語り継ぐ戦争 焼夷弾攻撃で大けがをした木津正男さん

1945(昭和20)年6月18日の未明、浜松空襲で自宅兼工場に焼夷爆弾が落ち、大けがをした。近所の人を逃がし、記録帳などを防空壕に入れ、ふたに砂をかけていたらミシミシ、ボン。焼夷爆弾が屋根を突き破り、爆発した。
 目をやられ、周りが薄ぼんやりしか見えなくなった。髪の毛が燃えていた。そしてガソリンに引火、また爆発した。一瞬、気絶したが、服が燃えだし、熱くて熱くて……。風呂に飛び込むと、「ジュ」と体中から音がした。悲鳴を聞いて、父と弟が飛び出してきた。父はすぐはぐれ、弟と逃げた。浜松駅方向は、「兄貴、だめだ。火の玉が来ている」。別の道で途中、小川に飛び込んだら、寒くてたまらない。弟に「洋服屋で服をもらってこい」。明け方、ようやく救護所に連れて行かれた。
 顔も手も背中もひどいやけど。両親や姉は俺と分からなかった。「ウー」といううなり声で気づいたそうだ。
 そのまま10月ごろまで意識がなかった。その間、浜松は艦砲射撃や空襲もあり、家族は俺をリヤカーに乗せ、逃げたそうだ。お袋が看病してくれ、カネも薬もなくて菜種油に粉を混ぜて塗ってくれた。
 戦後は後遺症がつらかった。手の指が動くまで3年かかった。68年、手術でようやく頭痛が治まった。皮膚や毛根が焼かれ、汗をかけないので体温調節ができず、夏は体がすぐばてる。
 浜松市は昭和30年代、戦災障害者の救済運動が始まった。市長も熱心で67年に実態調査し、活動補助金ももらった。名古屋市の杉山千佐子さん(9月に101歳で死去)が72年に結成した全国戦災傷害者連絡会には、当初から参加しています。
 ただ浜松市は自民党を含む超党派の運動だったが、杉山さんは旧社会党が中心。地元の仲間と「財布を握っている政党と交渉せず、大丈夫かな」と話したものです。
 うちは戦前から、鉄工所や製材所、機織り向けに電気モーター修理業をしていたが、43年ごろから軍需が中心になった。都市の同業者が空襲でやられた影響もある。仕事で四日市の海軍工廠にも行った。空襲直前の6月17日の昼間も、名古屋から兵隊が壊れたモーターを修理のために運んできていた。
 実はあのころ、うちも空襲対策で疎開も考えたが、田舎では電気が乏しいし、300キロもあるモーターを運ぶ動力もなかった。迷っているうちにやられてしまった。
 軍の仕事をしていたことと、けがも関係がある。

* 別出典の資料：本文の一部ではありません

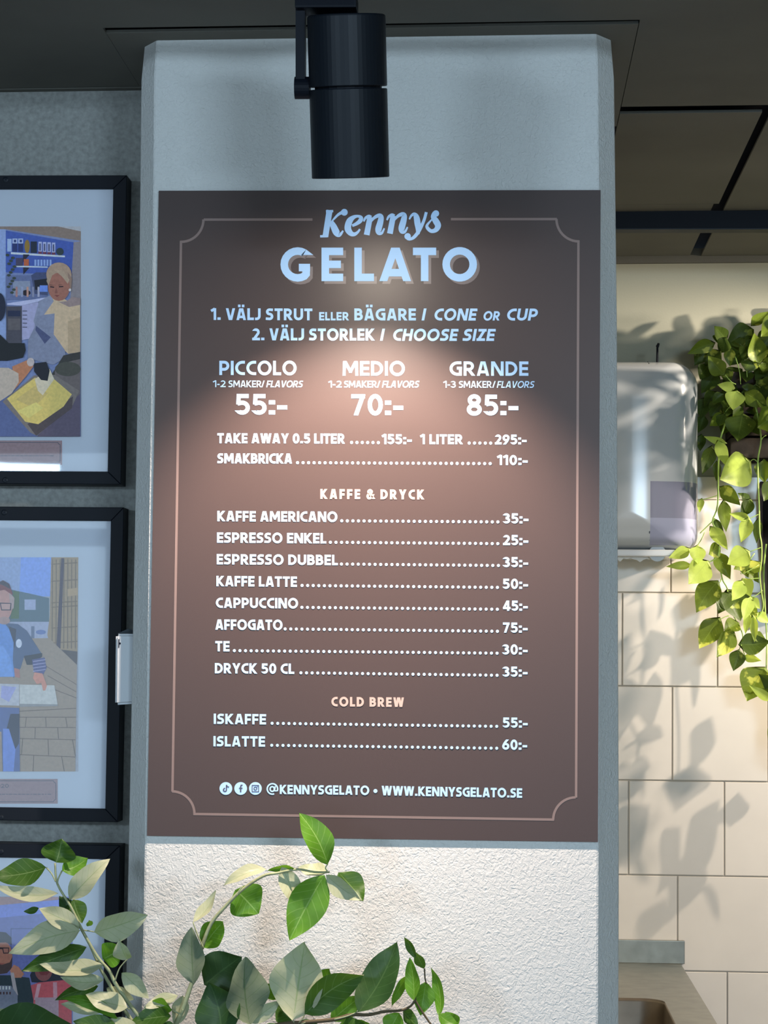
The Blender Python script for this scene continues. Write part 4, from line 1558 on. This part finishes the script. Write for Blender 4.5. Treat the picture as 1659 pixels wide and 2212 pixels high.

45年1月、徴兵検査を受け、同級生が次々に出征したが、俺はいっこうに呼び出しがない。何故なんだ? 市の兵事係に聞きに行ったら、「君は軍の仕事をしているからだ」と言われた。もっとも同級生は内地で訓練しているうちに終戦になったのに、俺は残って軍の仕事をしていたばかりに大けが。それでいて戦後、何の補償もない。おかしいよ。